[Scene modeling code data]
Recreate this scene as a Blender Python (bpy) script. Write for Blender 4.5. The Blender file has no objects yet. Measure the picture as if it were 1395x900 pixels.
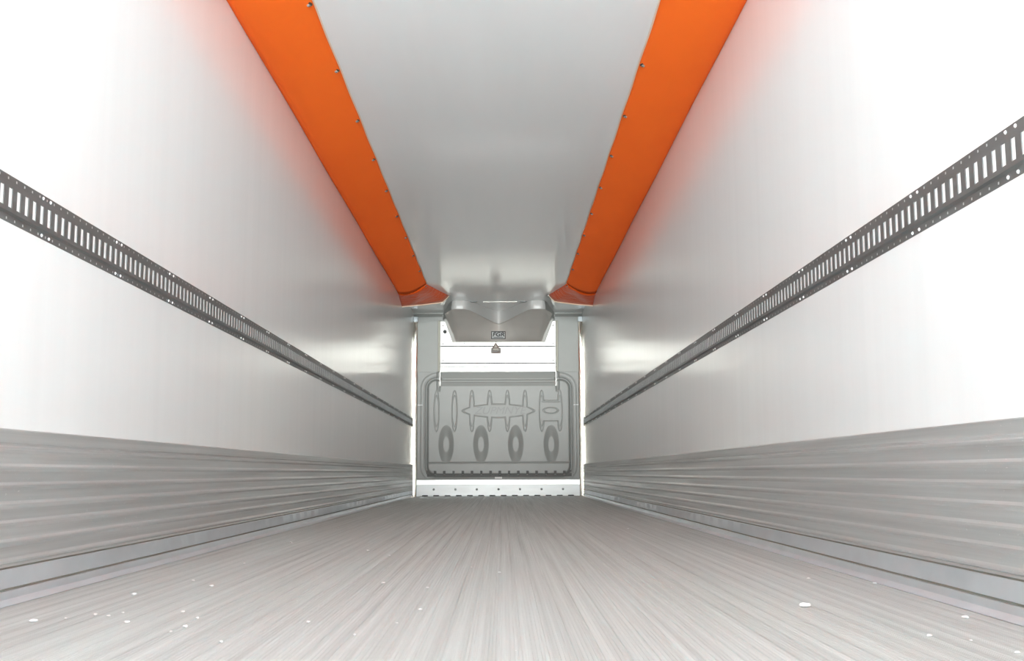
import bpy, bmesh, math, random
import numpy as np
from mathutils import Vector, Matrix

sc = bpy.context.scene
COL = sc.collection
random.seed(5)
PI = math.pi

# ------------------------------------------------------------------ camera
cam_d = bpy.data.cameras.new('camera')
cam = bpy.data.objects.new('camera', cam_d)
COL.objects.link(cam)
F_PX, CX, CZ, PITCH, YAW, ROLL = 1515.446, 0.07034, 0.33537, 0.12707, -0.0084, 0.00352
cp, sp, cy_, sy_ = math.cos(PITCH), math.sin(PITCH), math.cos(YAW), math.sin(YAW)
fw = Vector((-sy_ * cp, cy_ * cp, sp))
rt = Vector((cy_, sy_, 0))
up = rt.cross(fw)
c, s = math.cos(ROLL), math.sin(ROLL)
rt2, up2 = c * rt - s * up, s * rt + c * up
M = Matrix((rt2, up2, -fw)).transposed().to_4x4()
M.translation = (CX, 0, CZ)
cam.matrix_world = M
cam_d.sensor_width = 36
cam_d.sensor_fit = 'HORIZONTAL'
cam_d.lens = F_PX / 1395 * 36
cam_d.clip_start = 0.02
cam_d.clip_end = 200
sc.camera = cam

# ------------------------------------------------------------------ light, exposure
SKY_TOP, SKY_HOR, SKY_STR = (0.80, 0.91, 1.0, 1), (0.78, 0.94, 0.99, 1), 16.0
GROUND_COL, SKY_GAIN = (0.775, 0.935, 0.985, 1), 0.08      # sunlit pale yard below the horizon
EXPOSURE = 0.75
GLARE_STR = 2.8
world = bpy.data.worlds.new('sky')
sc.world = world
world.use_nodes = True
nt = world.node_tree
nt.nodes.clear()
wo = nt.nodes.new('ShaderNodeOutputWorld')
bg = nt.nodes.new('ShaderNodeBackground')
tc = nt.nodes.new('ShaderNodeTexCoord')
sx = nt.nodes.new('ShaderNodeSeparateXYZ')
rp = nt.nodes.new('ShaderNodeValToRGB')
nt.links.new(tc.outputs['Generated'], sx.inputs[0])
mrz = nt.nodes.new('ShaderNodeMapRange')
mrz.inputs['From Min'].default_value = -1
nt.links.new(sx.outputs['Z'], mrz.inputs[0])
nt.links.new(mrz.outputs[0], rp.inputs[0])
nt.links.new(rp.outputs[0], bg.inputs[0])
nt.links.new(bg.outputs[0], wo.inputs[0])
dim = lambda c: (c[0] * SKY_GAIN, c[1] * SKY_GAIN, c[2] * SKY_GAIN, 1)
rp.color_ramp.elements[0].position = 0.48
rp.color_ramp.elements[0].color = GROUND_COL
rp.color_ramp.elements[1].position = 0.8
rp.color_ramp.elements[1].color = dim(SKY_TOP)
e_ = rp.color_ramp.elements.new(0.505)
e_.color = dim(SKY_HOR)
bg.inputs[1].default_value = SKY_STR

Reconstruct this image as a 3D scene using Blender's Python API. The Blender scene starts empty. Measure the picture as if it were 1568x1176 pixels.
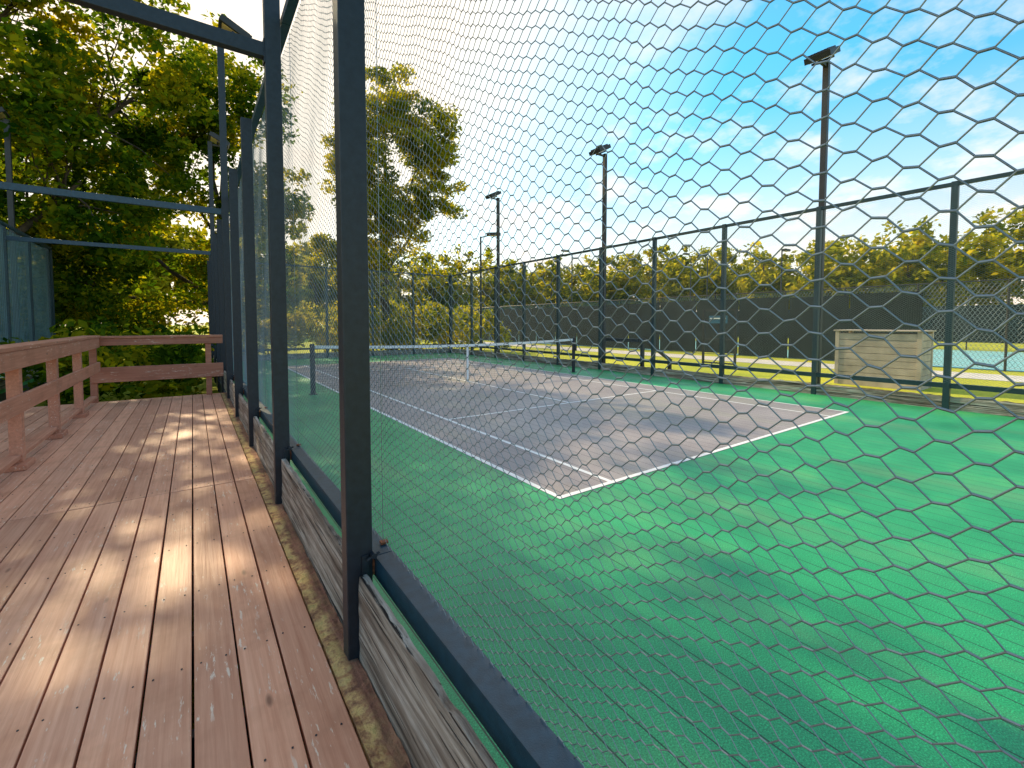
import bpy, math, random
import numpy as np
from mathutils import Vector, noise
random.seed(7); rng=np.random.default_rng(7)
S=bpy.context.scene
COL=S.collection
S.view_settings.view_transform='Standard'; S.view_settings.look='None'; S.view_settings.exposure=0
# ---------------------------------------------------------------- materials
def newmat(name):
    m=bpy.data.materials.new(name); m.use_nodes=True
    nt=m.node_tree; b=nt.nodes['Principled BSDF']; return m,nt,b
def N(nt,t,**k):
    n=nt.nodes.new(t)
    for a,v in k.items(): setattr(n,a,v)
    return n
def L(nt,a,b): nt.links.new(a,b)
def ramp(nt,fac,stops,interp='LINEAR'):
    r=N(nt,'ShaderNodeValToRGB'); r.color_ramp.interpolation=interp
    e=r.color_ramp.elements
    while len(e)<len(stops): e.new(0.5)
    for i,(p,c) in enumerate(stops):
        e[i].position=p; e[i].color=(c[0],c[1],c[2],1) if not isinstance(c,(int,float)) else (c,c,c,1)
    L(nt,fac,r.inputs[0]); return r
def pos(nt,scale=(1,1,1)):
    g=N(nt,'ShaderNodeNewGeometry'); m=N(nt,'ShaderNodeMapping'); m.inputs['Scale'].default_value=scale
    L(nt,g.outputs['Position'],m.inputs['Vector']); return m.outputs[0]
def noi(nt,vec,scale,detail=4,rough=.55):
    n=N(nt,'ShaderNodeTexNoise'); n.inputs['Scale'].default_value=scale; n.inputs['Detail'].default_value=detail
    n.inputs['Roughness'].default_value=rough
    if vec is not None: L(nt,vec,n.inputs['Vector'])
    return n.outputs['Fac']
def mix(nt,fac,a,b,mode='MIX'):
    m=N(nt,'ShaderNodeMix',data_type='RGBA',blend_type=mode)
    if isinstance(fac,(int,float)): m.inputs[0].default_value=fac
    else: L(nt,fac,m.inputs[0])
    for s,v in ((6,a),(7,b)):
        if isinstance(v,tuple): m.inputs[s].default_value=(v[0],v[1],v[2],1)
        else: L(nt,v,m.inputs[s])
    return m.outputs[2]
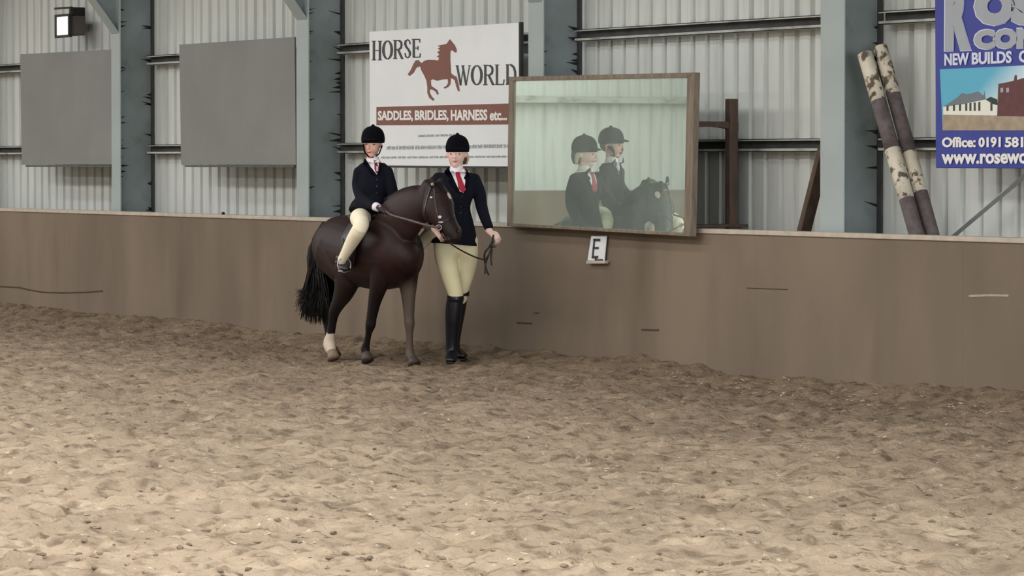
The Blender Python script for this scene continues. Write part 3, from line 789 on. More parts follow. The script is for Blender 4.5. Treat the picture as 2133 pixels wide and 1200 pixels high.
# --- two striped poles, the leaning plank and a brace
def pole(p0, p1, r, cuts, label, Y0, Y1):
    a = at(p0[0], p0[1], Y1); b = at(p1[0], p1[1], Y0); d = (b - a)
    end = a + d * ((a.z - .03) / (a.z - b.z))
    end.y = Y0
    L = (end - a); t = empty('jump_pole', end, label, 'pole', 'striped jump poles leaning behind the kickboards')
    cuts = [0] + cuts + [1.0]
    kk = 0
    for i in range(len(cuts) - 1):
        c0 = cuts[i]; c1 = cuts[i + 1]
        n0 = a + L * c0; n1 = a + L * c1
        me = mesh(loft([(n0, r, r), (n1, r, r)], Vector((0, 1, 0)), 1, 16, False))
        link('painted_band', me, m_polew if i % 2 == 0 else m_poled, t, True)
    return t
def fr_(p0, p1, ys, Y):
    a = at(p0[0], p0[1], Y).z; return [(a - at(p0[0], y, Y).z) / (a - .03) for y in ys]
Ya = YF + .08
p0, p1 = (1802, 113), (1912, 497)
pole(p0, p1, .052, fr_(p0, p1, [212, 312, 414], Ya), 'left one of two leaning poles with peeling white bands', Ya, Ya)
p0, p1 = (1834, 98), (1944, 497)
pole(p0, p1, .048, fr_(p0, p1, [198, 318, 400], Ya + .11), 'right one of two leaning poles, slightly higher and behind', Ya + .11, Ya + .11)
a = at(1713, 330, YF + .17); b = at(1672, 492, YF + .17); d = (a - b)
pk = link('leaning_plank', bevel(mesh(bar(b - d * ((b.z - .02) / d.z), a + d * .12, .05, .09, Vector((0, 1, 0)))), .004), m_wood_d)
tag(pk, 'brown plank leaning against the wide column', 'plank')
a = at(1985, 492, YC - .16); b = at(2140, 362, YC - .16); d = (b - a)
br_ = link('diagonal_brace', mesh(bar(a - d * .9, b + d * .9, .006, .05, Vector((0, 1, 0)))), m_brace); tag(br_, 'thin grey diagonal brace on the cladding below the blue sign', 'brace')

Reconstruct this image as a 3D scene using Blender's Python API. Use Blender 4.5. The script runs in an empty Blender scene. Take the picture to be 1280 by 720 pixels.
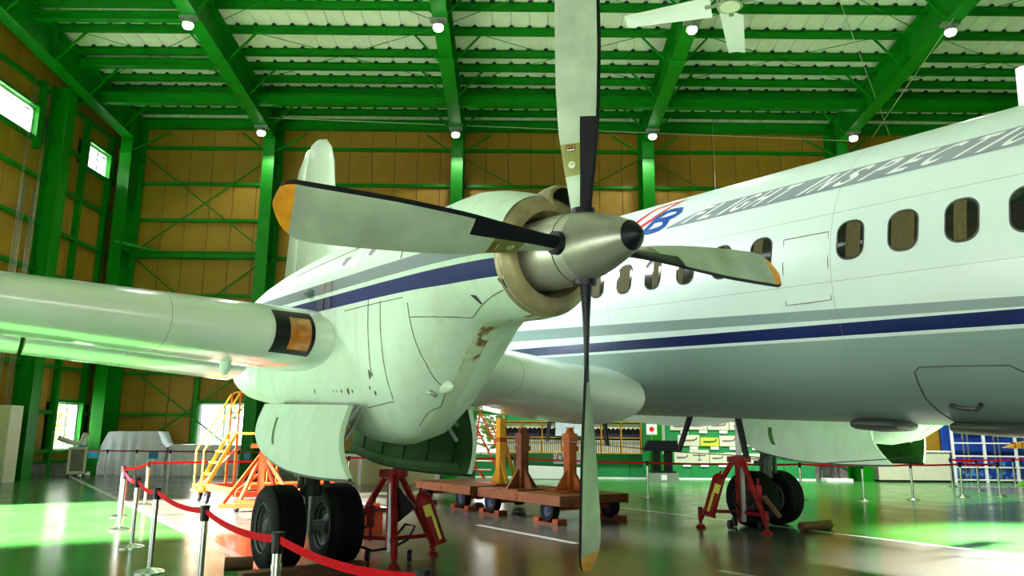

**DESCRIPTION OF THE TASK:** Leave every image out, and retype the material exactly.

**RESULT OF THE EXERCISE:**
Recreate this scene as a Blender Python (bpy) script. Write for Blender 4.5. The Blender file has no objects yet. Measure the picture as if it were 1395x900 pixels.
import bpy, bmesh, math, random
import numpy as np
from mathutils import Vector, Matrix

sc = bpy.context.scene
COL = sc.collection
random.seed(5)
PI = math.pi

# ------------------------------------------------------------------ camera
cam_d = bpy.data.cameras.new('camera')
cam = bpy.data.objects.new('camera', cam_d)
COL.objects.link(cam)
F_PX, CX, CZ, PITCH, YAW, ROLL = 1515.446, 0.07034, 0.33537, 0.12707, -0.0084, 0.00352
cp, sp, cy_, sy_ = math.cos(PITCH), math.sin(PITCH), math.cos(YAW), math.sin(YAW)
fw = Vector((-sy_ * cp, cy_ * cp, sp))
rt = Vector((cy_, sy_, 0))
up = rt.cross(fw)
c, s = math.cos(ROLL), math.sin(ROLL)
rt2, up2 = c * rt - s * up, s * rt + c * up
M = Matrix((rt2, up2, -fw)).transposed().to_4x4()
M.translation = (CX, 0, CZ)
cam.matrix_world = M
cam_d.sensor_width = 36
cam_d.sensor_fit = 'HORIZONTAL'
cam_d.lens = F_PX / 1395 * 36
cam_d.clip_start = 0.02
cam_d.clip_end = 200
sc.camera = cam

# ------------------------------------------------------------------ light, exposure
SKY_TOP, SKY_HOR, SKY_STR = (0.80, 0.91, 1.0, 1), (0.78, 0.94, 0.99, 1), 16.0
GROUND_COL, SKY_GAIN = (0.775, 0.935, 0.985, 1), 0.08      # sunlit pale yard below the horizon
EXPOSURE = 0.75
GLARE_STR = 2.8
world = bpy.data.worlds.new('sky')
sc.world = world
world.use_nodes = True
nt = world.node_tree
nt.nodes.clear()
wo = nt.nodes.new('ShaderNodeOutputWorld')
bg = nt.nodes.new('ShaderNodeBackground')
tc = nt.nodes.new('ShaderNodeTexCoord')
sx = nt.nodes.new('ShaderNodeSeparateXYZ')
rp = nt.nodes.new('ShaderNodeValToRGB')
nt.links.new(tc.outputs['Generated'], sx.inputs[0])
mrz = nt.nodes.new('ShaderNodeMapRange')
mrz.inputs['From Min'].default_value = -1
nt.links.new(sx.outputs['Z'], mrz.inputs[0])
nt.links.new(mrz.outputs[0], rp.inputs[0])
nt.links.new(rp.outputs[0], bg.inputs[0])
nt.links.new(bg.outputs[0], wo.inputs[0])
dim = lambda c: (c[0] * SKY_GAIN, c[1] * SKY_GAIN, c[2] * SKY_GAIN, 1)
rp.color_ramp.elements[0].position = 0.48
rp.color_ramp.elements[0].color = GROUND_COL
rp.color_ramp.elements[1].position = 0.8
rp.color_ramp.elements[1].color = dim(SKY_TOP)
e_ = rp.color_ramp.elements.new(0.505)
e_.color = dim(SKY_HOR)
bg.inputs[1].default_value = SKY_STR

Reconstruct this image as a 3D scene using Blender's Python API. The Blender scene starts empty. Measure the picture as if it were 1568x1176 pixels.
import bpy, math, random
import numpy as np
from mathutils import Vector, noise
random.seed(7); rng=np.random.default_rng(7)
S=bpy.context.scene
COL=S.collection
S.view_settings.view_transform='Standard'; S.view_settings.look='None'; S.view_settings.exposure=0
# ---------------------------------------------------------------- materials
def newmat(name):
    m=bpy.data.materials.new(name); m.use_nodes=True
    nt=m.node_tree; b=nt.nodes['Principled BSDF']; return m,nt,b
def N(nt,t,**k):
    n=nt.nodes.new(t)
    for a,v in k.items(): setattr(n,a,v)
    return n
def L(nt,a,b): nt.links.new(a,b)
def ramp(nt,fac,stops,interp='LINEAR'):
    r=N(nt,'ShaderNodeValToRGB'); r.color_ramp.interpolation=interp
    e=r.color_ramp.elements
    while len(e)<len(stops): e.new(0.5)
    for i,(p,c) in enumerate(stops):
        e[i].position=p; e[i].color=(c[0],c[1],c[2],1) if not isinstance(c,(int,float)) else (c,c,c,1)
    L(nt,fac,r.inputs[0]); return r
def pos(nt,scale=(1,1,1)):
    g=N(nt,'ShaderNodeNewGeometry'); m=N(nt,'ShaderNodeMapping'); m.inputs['Scale'].default_value=scale
    L(nt,g.outputs['Position'],m.inputs['Vector']); return m.outputs[0]
def noi(nt,vec,scale,detail=4,rough=.55):
    n=N(nt,'ShaderNodeTexNoise'); n.inputs['Scale'].default_value=scale; n.inputs['Detail'].default_value=detail
    n.inputs['Roughness'].default_value=rough
    if vec is not None: L(nt,vec,n.inputs['Vector'])
    return n.outputs['Fac']
def mix(nt,fac,a,b,mode='MIX'):
    m=N(nt,'ShaderNodeMix',data_type='RGBA',blend_type=mode)
    if isinstance(fac,(int,float)): m.inputs[0].default_value=fac
    else: L(nt,fac,m.inputs[0])
    for s,v in ((6,a),(7,b)):
        if isinstance(v,tuple): m.inputs[s].default_value=(v[0],v[1],v[2],1)
        else: L(nt,v,m.inputs[s])
    return m.outputs[2]
The Blender Python script for this scene continues. Write part 3, from line 789 on. More parts follow. The script is for Blender 4.5. Treat the picture as 2133 pixels wide and 1200 pixels high.
# --- two striped poles, the leaning plank and a brace
def pole(p0, p1, r, cuts, label, Y0, Y1):
    a = at(p0[0], p0[1], Y1); b = at(p1[0], p1[1], Y0); d = (b - a)
    end = a + d * ((a.z - .03) / (a.z - b.z))
    end.y = Y0
    L = (end - a); t = empty('jump_pole', end, label, 'pole', 'striped jump poles leaning behind the kickboards')
    cuts = [0] + cuts + [1.0]
    kk = 0
    for i in range(len(cuts) - 1):
        c0 = cuts[i]; c1 = cuts[i + 1]
        n0 = a + L * c0; n1 = a + L * c1
        me = mesh(loft([(n0, r, r), (n1, r, r)], Vector((0, 1, 0)), 1, 16, False))
        link('painted_band', me, m_polew if i % 2 == 0 else m_poled, t, True)
    return t
def fr_(p0, p1, ys, Y):
    a = at(p0[0], p0[1], Y).z; return [(a - at(p0[0], y, Y).z) / (a - .03) for y in ys]
Ya = YF + .08
p0, p1 = (1802, 113), (1912, 497)
pole(p0, p1, .052, fr_(p0, p1, [212, 312, 414], Ya), 'left one of two leaning poles with peeling white bands', Ya, Ya)
p0, p1 = (1834, 98), (1944, 497)
pole(p0, p1, .048, fr_(p0, p1, [198, 318, 400], Ya + .11), 'right one of two leaning poles, slightly higher and behind', Ya + .11, Ya + .11)
a = at(1713, 330, YF + .17); b = at(1672, 492, YF + .17); d = (a - b)
pk = link('leaning_plank', bevel(mesh(bar(b - d * ((b.z - .02) / d.z), a + d * .12, .05, .09, Vector((0, 1, 0)))), .004), m_wood_d)
tag(pk, 'brown plank leaning against the wide column', 'plank')
a = at(1985, 492, YC - .16); b = at(2140, 362, YC - .16); d = (b - a)
br_ = link('diagonal_brace', mesh(bar(a - d * .9, b + d * .9, .006, .05, Vector((0, 1, 0)))), m_brace); tag(br_, 'thin grey diagonal brace on the cladding below the blue sign', 'brace')

Reconstruct this image as a 3D scene using Blender's Python API. Use Blender 4.5. The script runs in an empty Blender scene. Take the picture to be 1280 by 720 pixels.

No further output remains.